In many ways, the Talmudic sages and rabbis saw themselves filling the role once held by the ancient priests. More importantly, they taught that every righteous Jew should see himself as a priest. After all, God intended for all of Israel to be a “kingdom of priests and a holy nation” (Exodus 19:6). In fact, many commentaries agree that it is only because of the Golden Calf incident that the tribe of Levi was appointed to take over the priesthood. Were it not for that tragedy, every firstborn male would be a priest, and any other Jewish male could voluntarily enter the priesthood. To this effect, the Talmud (Bava Kamma 38a) goes so far as to state that “even a non-Jew who occupies himself with Torah is comparable to the High Priest.” A person who lives in Torah and refines himself to the highest degree is likened to the greatest of priests, at least in a spiritual sense.

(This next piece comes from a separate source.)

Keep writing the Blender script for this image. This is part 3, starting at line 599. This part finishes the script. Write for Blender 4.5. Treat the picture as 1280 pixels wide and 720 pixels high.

In a wonderful affirmation of this, we see that every Torah-observing Jewish man is wearing “holy garments” that parallel the priestly vestments. Everyone generally wears a shirt and pants with a belt, along with their head-covering, corresponding to the four vestments of the regular priest (kutonet, michnasei bad, avnet, mitznefet). And there are four additional special items that a Jew wears that parallel those unique garments of the High Priest:

The “bells” along the hem of the tallit.

The tzitz headplate worn on the top of the forehead is like the head tefillin worn “between the eyes”, while the choshen breastplate worn over the heart is like the arm tefillin which is supposed to be worn in line with the heart. The ephod that was worn over the shoulders and stretched down below the waist is like the tzitzit katan garment worn over the shoulders with its fringes hanging down below the waist. The woolen tallit with which we wrap ourselves, with its customary blue stripes to remember tekhelet, is like the special blue meil that was made of fine tekhelet wool. And just as the meil had pa’amonim bells along its hem, the tallit, too, customarily has bell-like knots along its hem.

In this way, every Jew has the ability to elevate to a priest-like status, especially in lieu of a Temple, and in light of the Torah’s statement that all of Israel is a “nation of priests” (Exodus 19:6). Each Jew can bring about atonement, not only for himself but for his people as a whole, and each Jew can spread evermore divine light into the world.